Ethanol Shortages

EIA has forecast summer gasoline prices averaging about $2.50 per gallon, or 12 cents more than last year. It has not, however, directly blamed ethanol shortages.

Awesome. Because, as memory serves, this is less than what gas prices were most of last summer and I’m happy to see it not get that high again.

0 thoughts on “Ethanol Shortages

  1. I don’t know why we are import ethanol for Brasil, we can make it right here at home from corn. We seem to have acre upon acre of corn, the crop is subsidized by the government for chrissakes. My engine is rated for E85, I’m dying to give it a try. I guess using a renewable fuel source is too complicated a concept for the US. Bring on the petrol!

  2. Problem with ethanol is that it’s less efficient than gasoline (take more of it to move a car the same distance), and there aren’t enough farmer’s fields to keep all our cars running.

    Using ethanol is a great way to reduce North America’s dependency on oil, but it doesn’t solve the problem.

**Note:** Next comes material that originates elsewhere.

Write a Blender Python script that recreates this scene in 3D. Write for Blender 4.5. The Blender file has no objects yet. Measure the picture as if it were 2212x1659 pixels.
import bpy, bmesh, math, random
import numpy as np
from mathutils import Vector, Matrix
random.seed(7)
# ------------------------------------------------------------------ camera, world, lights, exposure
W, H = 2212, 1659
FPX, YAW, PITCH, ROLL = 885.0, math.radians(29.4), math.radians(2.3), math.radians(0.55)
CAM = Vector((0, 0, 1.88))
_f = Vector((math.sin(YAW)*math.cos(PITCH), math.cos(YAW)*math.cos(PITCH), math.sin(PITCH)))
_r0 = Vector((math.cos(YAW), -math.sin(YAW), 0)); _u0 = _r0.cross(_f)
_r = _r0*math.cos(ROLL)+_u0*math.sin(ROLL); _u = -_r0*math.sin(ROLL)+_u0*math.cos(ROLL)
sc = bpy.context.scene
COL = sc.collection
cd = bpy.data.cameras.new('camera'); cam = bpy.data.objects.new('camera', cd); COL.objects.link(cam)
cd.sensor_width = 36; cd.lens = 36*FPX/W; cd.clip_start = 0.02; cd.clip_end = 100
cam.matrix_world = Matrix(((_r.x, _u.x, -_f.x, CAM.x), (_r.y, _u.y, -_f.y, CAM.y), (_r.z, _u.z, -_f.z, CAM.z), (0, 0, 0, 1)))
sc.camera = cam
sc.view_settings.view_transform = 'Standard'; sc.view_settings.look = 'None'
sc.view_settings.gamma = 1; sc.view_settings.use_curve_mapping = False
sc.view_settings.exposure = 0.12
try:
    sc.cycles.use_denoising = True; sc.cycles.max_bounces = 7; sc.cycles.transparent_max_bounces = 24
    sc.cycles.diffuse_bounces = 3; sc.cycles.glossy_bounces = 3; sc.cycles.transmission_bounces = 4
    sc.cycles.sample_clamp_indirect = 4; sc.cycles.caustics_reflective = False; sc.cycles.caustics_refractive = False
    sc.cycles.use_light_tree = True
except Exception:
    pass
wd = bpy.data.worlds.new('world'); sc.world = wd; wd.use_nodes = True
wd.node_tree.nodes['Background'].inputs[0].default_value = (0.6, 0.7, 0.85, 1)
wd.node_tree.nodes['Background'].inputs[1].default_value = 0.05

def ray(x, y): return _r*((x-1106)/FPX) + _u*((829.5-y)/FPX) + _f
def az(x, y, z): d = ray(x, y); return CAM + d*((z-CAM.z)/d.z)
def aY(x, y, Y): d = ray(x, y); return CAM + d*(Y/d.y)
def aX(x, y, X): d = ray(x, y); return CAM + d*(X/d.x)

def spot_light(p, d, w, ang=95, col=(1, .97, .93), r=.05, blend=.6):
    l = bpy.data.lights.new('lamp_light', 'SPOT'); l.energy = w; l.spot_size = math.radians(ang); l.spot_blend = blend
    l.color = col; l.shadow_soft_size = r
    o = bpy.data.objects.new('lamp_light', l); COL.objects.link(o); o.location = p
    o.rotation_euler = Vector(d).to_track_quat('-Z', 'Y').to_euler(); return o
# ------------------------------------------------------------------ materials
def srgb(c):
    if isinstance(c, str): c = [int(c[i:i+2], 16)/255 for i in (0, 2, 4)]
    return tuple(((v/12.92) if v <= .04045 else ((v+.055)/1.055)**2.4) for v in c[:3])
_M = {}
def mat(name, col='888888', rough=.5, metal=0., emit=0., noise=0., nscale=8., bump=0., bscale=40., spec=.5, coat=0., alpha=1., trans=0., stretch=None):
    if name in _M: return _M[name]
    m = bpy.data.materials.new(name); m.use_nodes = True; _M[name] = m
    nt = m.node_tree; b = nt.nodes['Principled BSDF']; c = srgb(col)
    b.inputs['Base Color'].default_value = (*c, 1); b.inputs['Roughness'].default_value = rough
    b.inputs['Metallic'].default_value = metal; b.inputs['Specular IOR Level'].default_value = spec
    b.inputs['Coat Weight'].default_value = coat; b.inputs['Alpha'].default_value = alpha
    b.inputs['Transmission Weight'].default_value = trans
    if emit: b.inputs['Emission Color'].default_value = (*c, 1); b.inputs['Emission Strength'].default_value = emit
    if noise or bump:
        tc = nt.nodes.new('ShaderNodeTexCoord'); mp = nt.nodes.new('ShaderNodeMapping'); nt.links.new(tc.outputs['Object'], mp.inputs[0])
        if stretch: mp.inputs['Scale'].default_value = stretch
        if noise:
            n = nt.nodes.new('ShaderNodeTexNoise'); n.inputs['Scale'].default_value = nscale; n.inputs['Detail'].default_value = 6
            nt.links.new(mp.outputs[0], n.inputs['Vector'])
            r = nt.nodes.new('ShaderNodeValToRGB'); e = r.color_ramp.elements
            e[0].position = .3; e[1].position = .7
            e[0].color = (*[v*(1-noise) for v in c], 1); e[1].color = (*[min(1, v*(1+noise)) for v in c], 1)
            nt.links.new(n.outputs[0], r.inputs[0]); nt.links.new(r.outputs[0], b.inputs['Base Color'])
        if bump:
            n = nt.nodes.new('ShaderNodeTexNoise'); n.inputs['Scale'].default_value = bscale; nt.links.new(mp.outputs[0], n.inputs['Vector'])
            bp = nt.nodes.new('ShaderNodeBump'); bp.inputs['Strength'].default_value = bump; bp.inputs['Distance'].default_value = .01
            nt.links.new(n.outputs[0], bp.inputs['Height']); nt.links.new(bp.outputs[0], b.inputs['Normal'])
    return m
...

  3. Gas is presently $1.09/L at the pumps here, which is the highest its been since the last hurricane season. (for you crazy people, that’s about $3.56/gal in US units)

  4. Cham:

    http://healthandenergy.com/ethanol.htm

    David Pimental, a leading Cornell University agricultural expert, has calculated that powering the average U.S. automobile for one year on ethanol (blended with gasoline) derived from corn would require 11 acres of farmland, the same space needed to grow a year’s supply of food for seven people. Adding up the energy costs of corn production and its conversion into ethanol, 131,000 BTUs are needed to make one gallon of ethanol. One gallon of ethanol has an energy value of only 77,000 BTUS. Thus, 70 percent more energy is required to produce ethanol than the energy that actually is in it. Every time you make one gallon of ethanol, there is a net energy loss of 54,000 BTUs.